🤖 AI Summary
Existing 2D visual motion policies suffer from limited generalization under novel viewpoints due to their reliance on static observations. This work proposes GenSplat, a framework that reconstructs scenes in high-fidelity 3D through a single forward pass of 3D Gaussian Splatting (3DGS) from sparse, uncalibrated images, leveraging a permutation-equivariant network architecture. To prevent geometric collapse, the method introduces 3D prior distillation as a regularization mechanism and trains the policy using synthetic data generated via multi-view rendering. By grounding agent decisions in consistent underlying 3D structure, GenSplat significantly enhances robustness to viewpoint variations, substantially outperforming baseline approaches under severe spatial perturbations and markedly improving task success rates in unseen viewpoints.
📝 Abstract
Prevailing 2D-centric visuomotor policies exhibit a pronounced deficiency in novel view generalization, as their reliance on static observations hinders consistent action mapping across unseen views.
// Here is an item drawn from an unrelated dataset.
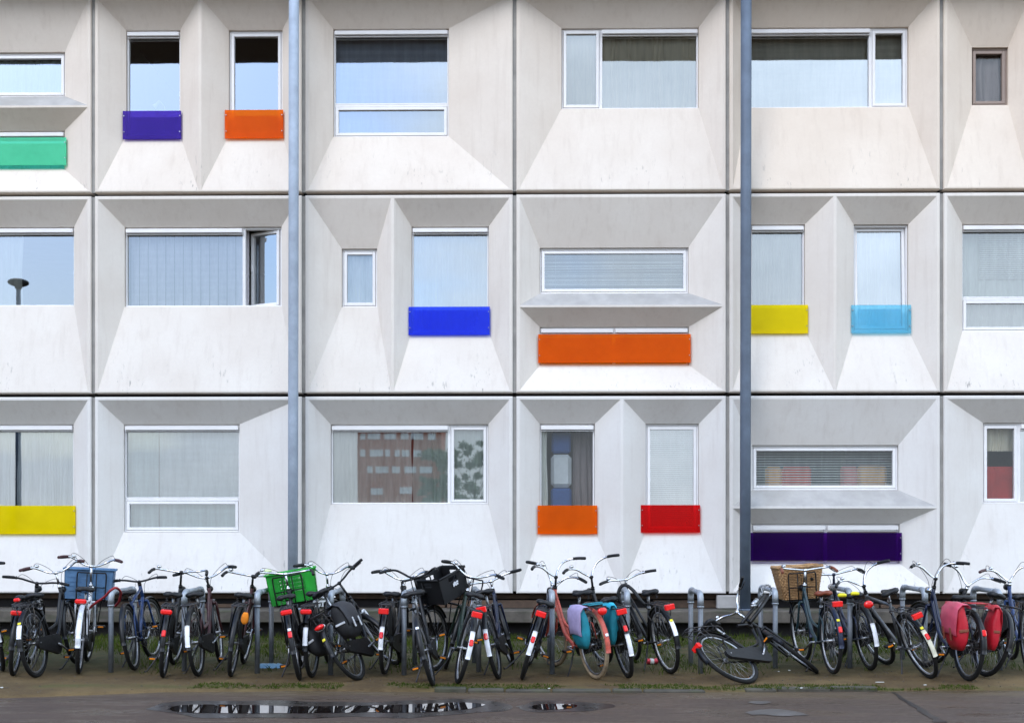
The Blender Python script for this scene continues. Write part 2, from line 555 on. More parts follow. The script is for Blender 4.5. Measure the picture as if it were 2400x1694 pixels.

In response, we introduce GenSplat, a feed-forward 3D Gaussian Splatting framework that facilitates view-generalized policy learning through novel view rendering. GenSplat employs a permutation-equivariant architecture to reconstruct high-fidelity 3D scenes from sparse, uncalibrated inputs in a single forward pass. To ensure structural integrity, we design a 3D-prior distillation strategy that regularizes the 3DGS optimization, preventing the geometric collapse typical of purely photometric supervision. By rendering diverse synthetic views from these stable 3D representations, we systematically augment the observational manifold during training. This augmentation forces the policy to ground its decisions in underlying 3D structures, thereby ensuring robust execution under severe spatial perturbations where baselines severely degrade.